M: And what about our hyperactive social media world of selfies, insta clips and tik-tok… how does illustration fit in?

E: I think it’s about helping to cut through and get your message across. Charities feel so much pressure to have continuous content for social media. Usually, small teams have to tackle it in-house, and it’s hard to do without falling back on stock imagery and generic photography that ends up not being distinctive or memorable. Striking that balance of looking professional, but not like you’re wasting money, isn’t easy. But illustration can do this – it’s professional and provides consistency and personality, without looking too flashy. So it can show you’re trustworthy and will use donors’ money wisely.

Whenever we do a project, like with Birmingham Dogs Home, we create a bank of assets in formats the client can use to create ongoing content for socials.

There’s also the element of animation, which is always fun. Elaborate stuff can be pricey, but as a designer I can create simple animation that’s effective and value for money.

M: So what can illustration do for a charity brand that other types of imagery can’t?

E: As we’ve talked about, it’s really cost-effective, super flexible and engaging. And it can really seal the deal when it comes to expressing the voice and the personality of the brand.

But beyond that, illustration can be really inclusive.

Stock photography is getting so much better, but it’s not always authentic and reflective of a charity’s community. For example, a disabled person is usually represented by someone sad sitting in a wheelchair, and older people are either infirm or pretty cheesy – I mean a lot of over 60s are still working, not all retired running down a beach towards a sunset! And don’t even get me started on ethnicity in stock photography.
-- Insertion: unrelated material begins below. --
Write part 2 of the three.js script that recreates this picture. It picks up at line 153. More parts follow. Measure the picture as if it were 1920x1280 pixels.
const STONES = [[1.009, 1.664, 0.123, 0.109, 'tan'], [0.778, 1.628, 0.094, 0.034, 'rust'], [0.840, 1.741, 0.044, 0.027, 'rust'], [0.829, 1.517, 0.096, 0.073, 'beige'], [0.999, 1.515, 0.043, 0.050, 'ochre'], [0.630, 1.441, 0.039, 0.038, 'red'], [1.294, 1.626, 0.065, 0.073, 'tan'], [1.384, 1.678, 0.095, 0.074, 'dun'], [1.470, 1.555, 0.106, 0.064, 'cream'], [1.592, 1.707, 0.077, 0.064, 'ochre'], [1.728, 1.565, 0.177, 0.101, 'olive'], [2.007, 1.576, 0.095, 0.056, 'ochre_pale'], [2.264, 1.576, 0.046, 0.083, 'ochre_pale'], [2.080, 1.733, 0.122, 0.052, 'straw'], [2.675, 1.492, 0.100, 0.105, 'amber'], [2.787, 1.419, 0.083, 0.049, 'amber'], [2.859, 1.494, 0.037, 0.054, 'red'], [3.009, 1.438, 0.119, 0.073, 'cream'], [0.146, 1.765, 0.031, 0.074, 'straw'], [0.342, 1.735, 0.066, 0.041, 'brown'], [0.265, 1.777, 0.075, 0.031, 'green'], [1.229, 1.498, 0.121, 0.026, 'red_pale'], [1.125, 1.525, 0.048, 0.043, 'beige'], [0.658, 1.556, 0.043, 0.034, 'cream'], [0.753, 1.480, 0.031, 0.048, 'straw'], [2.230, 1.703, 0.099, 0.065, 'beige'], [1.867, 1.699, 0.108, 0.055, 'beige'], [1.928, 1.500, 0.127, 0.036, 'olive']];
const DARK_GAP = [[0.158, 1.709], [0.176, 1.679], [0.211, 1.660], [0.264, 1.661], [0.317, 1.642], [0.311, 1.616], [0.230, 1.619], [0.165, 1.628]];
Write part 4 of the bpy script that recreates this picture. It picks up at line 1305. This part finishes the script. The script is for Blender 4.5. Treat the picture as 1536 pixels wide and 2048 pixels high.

Using illustration, anyone and everyone across a diverse audience can be included and properly represented. Working with a client we can help ‘show’ people way they really want to be seen. Or we can take the option of representing people in a different way that doesn’t alienate them, like the Headspace example: It’s a character, it’s everyone and no one all at the time.

M: What one piece of advice would you give any charity thinking about how to incorporate illustration in their brand’s communications?

E: You don’t have to choose between illustration or photography. It can be part of your toolkit, but not necessarily used in every piece of comms or for every message. Use it alongside photos. Try to get a style which is truly ‘yours’ and matches your personality.

M: Where can we see your work? Any favourite illustration projects that you’ve worked on?

E: I’m super proud of the Birmingham Dogs Home 130th birthday illustration. It’s a simple doodle style which is warm, fun and friendly, plus it’s been really flexible. The client totally ran with the idea and it’s been brought to life in so many wonderful ways – dog bandanas being my favourite! Seeing a dog wearing my work is a career highlight! This year they’re having gift wrap and gift tags printed, which is a super cool and unique way for a charity brand to apply illustration.

M: Are there any particular illustrators or styles that really inspire you personally?

E: Old school, I’ve always loved Gerald Scarfe, I think he has such energy and texture in his illustrations.

More recently, Ruby Taylor and Gemma Correll. I love the fact they are illustrations of all those mad thoughts that can go through your brain in a day!

M: And if you could illustrate any book you’ve read, what would it be?

E: To Kill a Mockingbird. I like the idea of drawing the plants they talk about, but then I’m not sure I could do it justice… and it’s very long! I love the little illustrations you get in publications like the New Yorker. I much prefer being able to concentrate on one thing, rather than feeling the overwhelming pressure to illustrate a whole book!

M: Finally, when you’re not working, what’s your favourite thing to draw?

E: Plants! Especially flowers. I love drawing them and always have – I was obsessed with Georgia O’Keeffe when I was younger and I think it might have started there. She’s one badass woman too, so I recommend people go check her out along with her work. I think nature is amazing, so capturing it and studying it is a good use of your time.